__What is needed__
Without the pictures, output the lines of the material from the very first through the one that holds "link('trunk', tm, root);".

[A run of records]
_ _ _ _ _ _ _

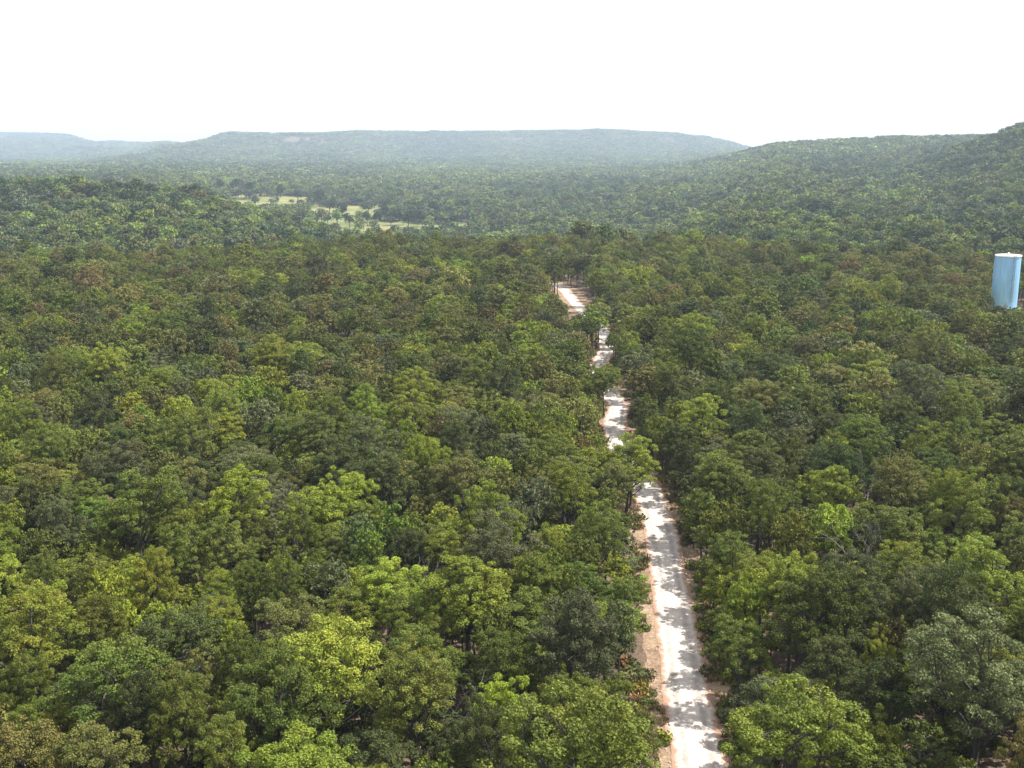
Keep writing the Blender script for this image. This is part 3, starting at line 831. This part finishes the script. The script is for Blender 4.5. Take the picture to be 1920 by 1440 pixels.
for i, (x, y, s) in enumerate(MT):
    root = bpy.data.objects.new('meadow_tree', None); root.location = (x, y, float(height(x, y)))
    root.rotation_euler = (0, 0, rng.uniform(0, 6.28)); root.scale = (s * rng.uniform(0.8, 1.15), s * rng.uniform(0.8, 1.15), s * rng.uniform(0.8, 1.1)); COL.objects.link(root)
    tag(root, 'dark tree on the valley meadow, %s from the left' % ORD[i], 'tree', 'lone trees on the valley meadow')
    cm, tm = MEAD_T[i % 4]
    link('trunk', tm, root); c = link('crown', cm, root); c['tint'] = vary((0.045, 0.062, 0.026))

# ------------------------------------------------------------------ undergrowth, stones, fallen wood
def bush_mesh(n, R, leaf, flat):
    d = rand_dirs(n, 0.5)
    p = d * R * rng.uniform(0.45, 1, (n, 1)) * np.array([1, 1, flat]); p[:, 2] = np.abs(p[:, 2]) + 0.05
    nn = d + rng.normal(size=(n, 3)) * 0.5; nn /= np.linalg.norm(nn, axis=1)[:, None]
    v, q = leaf_faces(p, nn, leaf * rng.uniform(0.6, 1.3, n))
    return mesh_np('bush', v, [q], [M_GRASS], {'shade': rng.random(n), 'clump': rng.random(n)}, smooth=np.zeros(n))
def tuft_mesh():
    n = 26
    th = rng.uniform(0, 6.28, n); ln = rng.uniform(0.25, 0.6, n); tilt = rng.uniform(0.1, 0.8, n)
    b = np.column_stack([rng.normal(0, .08, n), rng.normal(0, .08, n), np.zeros(n)])
    d = np.column_stack([np.cos(th) * np.sin(tilt), np.sin(th) * np.sin(tilt), np.cos(tilt)])
    w = np.column_stack([-np.sin(th), np.cos(th), np.zeros(n)]) * 0.025
    v = np.stack([b - w, b + w, b + d * ln[:, None] * 0.6 + w * 0.7, b + d * ln[:, None] * 0.6 - w * 0.7], 1).reshape(-1, 3)
    return mesh_np('tuft', v, [np.arange(4 * n).reshape(n, 4)], [M_GRASS], {'shade': rng.random(n), 'clump': rng.random(n)}, smooth=np.zeros(n))
C_UND = proto_collection('ground_plants', [bush_mesh(150, 0.55, 0.16, 0.8), bush_mesh(200, 0.7, 0.17, 0.7), bush_mesh(110, 0.4, 0.14, 0.9), tuft_mesh(), tuft_mesh(), tuft_mesh()])
pts, pick, rot, scl, tint = [], [], [], [], []
for it in range(11000):
    if it < 7400:
        k = int(rng.integers(0, len(TR) - 1)); off = rng.choice([-1, 1]) * (rng.uniform(2.2, 3.9) if rng.random() < 0.4 else 1.75 + abs(rng.normal()) * 2.2)
        x, y = TR[k, 0] + off, TR[k, 1]
        if y < 40 or y > 240: continue
    else:
        y = 42 + 130 * rng.random() ** 0.6; x = rng.uniform(-0.52 * y - 4, 0.52 * y + 4)
    td = track_dist(x, y)[0]
    if td < 1.75: continue
    if td < 5 and float(fbm(np.array(x / 3.0 + 11), np.array(y / 5.0 + 4), 3)) < -0.08: continue
    woody = rng.random() < (0.16 if td < 4 else 0.5)
    pts.append((x, y, float(height(x, y)) + 0.02)); pick.append(int(rng.integers(0, 3) if woody else rng.integers(3, 6)))
    rot.append((0, 0, rng.uniform(0, 6.28))); s = rng.uniform(0.5, 1.7) if woody else rng.uniform(0.7, 1.6); scl.append((s * rng.uniform(0.7, 1.4), s, s * rng.uniform(0.6, 1.2)))
    tint.append(vary(TINTS[TN[int(rng.integers(0, 6))]] if woody else (0.25, 0.20, 0.09) if rng.random() < 0.55 else (0.14, 0.15, 0.04), 0.15))
scatter('undergrowth', 'low bushes and dry grass tufts on the verges and under the oaks', pts, pick, rot, scl, tint, C_UND)

def stone_mesh():
    th = np.linspace(0, 2 * math.pi, 9)[:-1]
    v = [np.array([[0, 0, -0.5]])]
    for z, r in ((-0.3, 0.8), (0.15, 0.95), (0.5, 0.55)):
        rr = r * rng.uniform(0.75, 1.15, 8); v.append(np.column_stack([np.cos(th) * rr, np.sin(th) * rr * 0.75, np.full(8, z * 0.6) + rng.normal(0, .05, 8)]))
    v.append(np.array([[0, 0, 0.38]])); v = np.concatenate(v)
    k = np.arange(8); k2 = (k + 1) % 8
    qs = np.concatenate([np.stack([1 + 8 * r + k, 1 + 8 * r + k2, 9 + 8 * r + k2, 9 + 8 * r + k], 1) for r in (0, 1)])
    tr = np.concatenate([np.stack([np.zeros(8, int), 1 + k2, 1 + k], 1), np.stack([np.full(8, 25), 17 + k, 17 + k2], 1)])
    return mesh_np('stone', v, [qs, tr], [M_STONE], smooth=np.zeros(32))
C_ST = proto_collection('stones', [stone_mesh() for _ in range(5)])
pts, pick, rot, scl = [], [], [], []
for it in range(2600):
    k = int(rng.integers(0, len(TR) - 1))
    off = rng.choice([-1, 1]) * (1.35 + abs(rng.normal()) * (1.1 if it < 1500 else 3.5))
    x, y = TR[k, 0] + off, TR[k, 1]
    if y < 45 or y > 230: continue
    s = float(np.clip(rng.lognormal(-2.6, 0.5), 0.03, 0.34))
    pts.append((x, y, float(height(x, y)) + 0.05)); pick.append(int(rng.integers(5))); rot.append((rng.normal() * .3, rng.normal() * .3, rng.uniform(0, 6.28))); scl.append((s, s, s))
scatter('loose_stones', 'pale sandstone rubble strewn along the edges of the track', pts, pick, rot, scl, np.full((len(pts), 3), 0.3), C_ST)

FB = [(2.8, 66.5, 0.5, 3.0, 'at the bottom left of the track'), (17.0, 66.5, 1.9, 2.4, 'under the oaks right of the track'), (15.8, 73.5, 0.2, 1.8, 'on the shaded verge right of the track'), (8.6, 72.0, 2.3, 1.6, 'on the open dirt left of the track')]
for x, y, a, L_, w_ in FB:
    A = Acc()
    e = np.array([math.cos(a), math.sin(a), 0.05]) * L_
    p = bend(np.zeros(3), e, 7, 0.06)
    A.add(*tube(p, np.linspace(0.09, 0.04, 7), 6))
    for k in (2, 3, 4, 5):
        d = np.array([math.cos(a + rng.choice([-1, 1]) * 0.8), math.sin(a + rng.choice([-1, 1]) * 0.8), 0.35]) * L_ * rng.uniform(0.2, 0.4)
        A.add(*tube(bend(p[k], p[k] + d, 4, 0.08), np.linspace(0.035, 0.012, 4), 5))
    v, q = A.done()
    o = link('fallen_branch', mesh_np('fallen_branch', v, [q], [M_DEAD]), loc=(x, y, float(height(x, y)) + 0.12))
    tag(o, 'bleached fallen branch lying ' + w_, 'branch', 'fallen branches by the track')

# ------------------------------------------------------------------ water tank
def lathe(profile, seg=64):
    th = np.arange(seg) * 2 * math.pi / seg
    v = np.concatenate([np.column_stack([np.cos(th) * r, np.sin(th) * r, np.full(seg, z)]) for r, z in profile])
    k = np.arange(seg); k2 = (k + 1) % seg
    q = np.concatenate([np.stack([i * seg + k, i * seg + k2, (i + 1) * seg + k2, (i + 1) * seg + k], 1) for i in range(len(profile) - 1)])
    return v, q
def box(c, s):
    c, s = np.asarray(c), np.asarray(s) / 2
    v = np.array([(a, b, d) for a in (-1, 1) for b in (-1, 1) for d in (-1, 1)]) * s + c
    return v, np.array([(0, 1, 3, 2), (4, 6, 7, 5), (0, 4, 5, 1), (2, 3, 7, 6), (0, 2, 6, 4), (1, 5, 7, 3)])
TR_, TH_ = 2.8, 13.0
zt = float(height(*TANK))
tank = bpy.data.objects.new('water_tank', None); tank.location = (TANK[0], TANK[1], zt); COL.objects.link(tank)
tag(tank, 'tall sky blue steel water tank with white rimmed roof standing among the oaks', 'water tank')
face = math.atan2(-TANK[1], -TANK[0])                    # towards the overlook
def tpart(name, v, q, mat, smooth=True):
    return link(name, mesh_np(name, v, [q], [mat], smooth=np.full(len(q), smooth)), tank)
tpart('foundation', *lathe([(3.5, -0.3), (3.5, 0.22), (3.38, 0.28), (0.05, 0.28)]), M_CONC, False)
tpart('skirt', *lathe([(TR_ + 0.06, 0.283), (TR_ + 0.06, 0.36), (TR_ + 0.005, 0.37)]), M_BLUE, False)
tpart('shell', *lathe([(TR_, 0.284), (TR_, TH_ - 0.25)], 96), M_BLUE)
for k in range(1, 6):
    z = 0.3 + k * 2.12
    tpart('weld_seam', *lathe([(TR_ + 0.002, z - 0.04), (TR_ + 0.018, z - 0.03), (TR_ + 0.018, z + 0.03), (TR_ + 0.002, z + 0.04)], 96), M_BLUE, False)
tpart('rim', *lathe([(TR_ + 0.004, TH_ - 0.34), (TR_ + 0.12, TH_ - 0.32), (TR_ + 0.13, TH_ - 0.02), (TR_ + 0.02, TH_)]), M_WHITE, False)
tpart('roof', *lathe([(TR_ + 0.02, TH_), (TR_ * 0.6, TH_ + 0.12), (0.3, TH_ + 0.22), (0.01, TH_ + 0.23)]), M_WHITE)
tpart('vent', *lathe([(0.16, TH_ + 0.18), (0.16, TH_ + 0.42), (0.27, TH_ + 0.43), (0.22, TH_ + 0.52), (0.01, TH_ + 0.56)], 20), M_WHITE)
A = Acc()
la = face + 0.5
ca, sa = math.cos(la), math.sin(la)
for s_ in (-0.24, 0.24):
    bx, by = ca * (TR_ + 0.2) - sa * s_, sa * (TR_ + 0.2) + ca * s_
    A.add(*tube([(bx, by, 2.2), (bx, by, 7), (bx, by, TH_ + 0.9)], [0.035] * 3, 6))
for z in np.arange(2.4, TH_ + 0.6, 0.32):
    A.add(*tube([(ca * (TR_ + 0.2) - sa * s_, sa * (TR_ + 0.2) + ca * s_, z) for s_ in (-0.24, 0, 0.24)], [0.018] * 3, 5))
lad = tpart('ladder', *A.done(), M_STEEL)
A = Acc()
for z in np.arange(4.6, TH_ + 0.6, 1.0):
    th = np.linspace(-1.9, 1.9, 11)
    A.add(*tube([(ca * (TR_ + 0.25 + 0.36 * math.cos(a)) - sa * 0.36 * math.sin(a), sa * (TR_ + 0.25 + 0.36 * math.cos(a)) + ca * 0.36 * math.sin(a), z) for a in th], [0.02] * 11, 4))
link('safety_cage', mesh_np('safety_cage', *[(lambda vq: (vq[0], [vq[1]]))(A.done())][0], [M_STEEL]), lad)
ha = face + 0.12
A = Acc()
c0 = np.array([math.cos(ha), math.sin(ha), 0])
A.add(*tube([c0 * (TR_ - 0.05) + (0, 0, 1.15), c0 * (TR_ + 0.22) + (0, 0, 1.15)], [0.42, 0.42], 20))
A.add(*tube([c0 * (TR_ + 0.20) + (0, 0, 1.15), c0 * (TR_ + 0.27) + (0, 0, 1.15), c0 * (TR_ + 0.272) + (0, 0, 1.15)], [0.5, 0.5, 0.01], 20))
tpart('hatch', *A.done(), M_STEEL, False)
oa = face - 1.2
c0 = np.array([math.cos(oa), math.sin(oa), 0])
tpart('overflow_pipe', *tube([c0 * (TR_ - 0.1) + (0, 0, TH_ - 0.7), c0 * (TR_ + 0.2) + (0, 0, TH_ - 0.75), c0 * (TR_ + 0.26) + (0, 0, TH_ - 1.1), c0 * (TR_ + 0.26) + (0, 0, 6), c0 * (TR_ + 0.26) + (0, 0, 0.5), c0 * (TR_ + 0.6) + (0, 0, 0.32)], [0.11] * 6, 10), M_BLUE)
# control cabinet and valve pipe beside the tank
cab = bpy.data.objects.new('control_cabinet', None); cab.location = (TANK[0] + 4.4, TANK[1] - 2.6, zt); cab.rotation_euler = (0, 0, 0.5); COL.objects.link(cab)
tag(cab, 'small pale metal cabinet on posts at the foot of the water tank', 'cabinet')
link('body', mesh_np('cabinet_body', *[(lambda b: (b[0], [b[1]]))(box((0, 0, 1.25), (0.9, 0.5, 1.1)))][0], [M_WHITE], smooth=np.zeros(6)), cab)
link('door', mesh_np('cabinet_door', *[(lambda b: (b[0], [b[1]]))(box((0, -0.265, 1.25), (0.78, 0.03, 0.98)))][0], [M_WHITE], smooth=np.zeros(6)), cab)
for s_ in (-0.35, 0.35):
    link('post', mesh_np('cabinet_post', *[(lambda b: (b[0], [b[1]]))(box((s_, 0, 0.25), (0.08, 0.08, 0.9)))][0], [M_STEEL], smooth=np.zeros(6)), cab)
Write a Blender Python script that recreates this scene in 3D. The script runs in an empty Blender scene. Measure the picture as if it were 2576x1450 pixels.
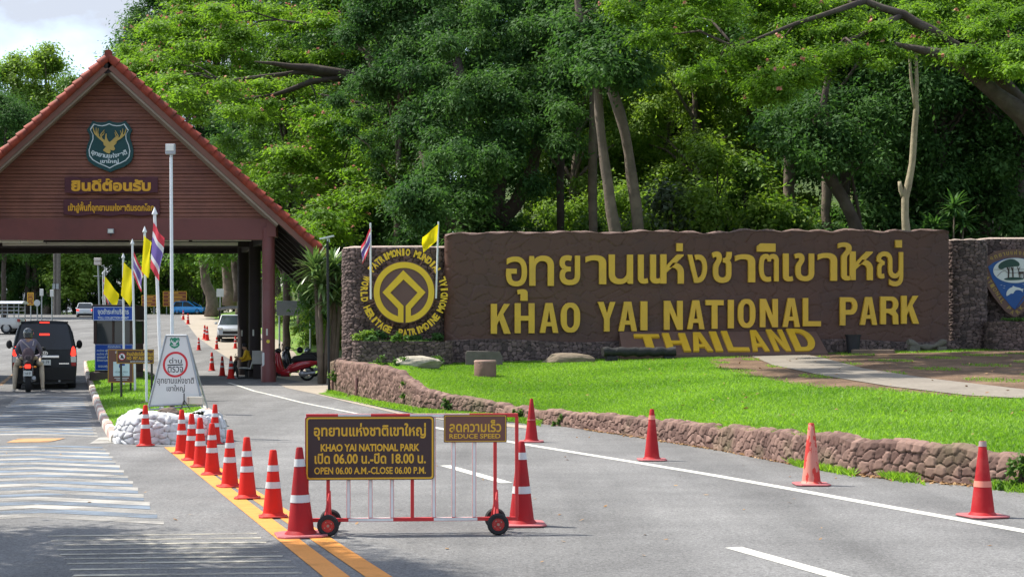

_ _ _ _ _ _ _

__Exercise solution__
Keep writing the Blender script for this image. This is part 3, starting at line 831. This part finishes the script. The script is for Blender 4.5. Take the picture to be 1920 by 1440 pixels.
for i, (x, y, s) in enumerate(MT):
    root = bpy.data.objects.new('meadow_tree', None); root.location = (x, y, float(height(x, y)))
    root.rotation_euler = (0, 0, rng.uniform(0, 6.28)); root.scale = (s * rng.uniform(0.8, 1.15), s * rng.uniform(0.8, 1.15), s * rng.uniform(0.8, 1.1)); COL.objects.link(root)
    tag(root, 'dark tree on the valley meadow, %s from the left' % ORD[i], 'tree', 'lone trees on the valley meadow')
    cm, tm = MEAD_T[i % 4]
    link('trunk', tm, root); c = link('crown', cm, root); c['tint'] = vary((0.045, 0.062, 0.026))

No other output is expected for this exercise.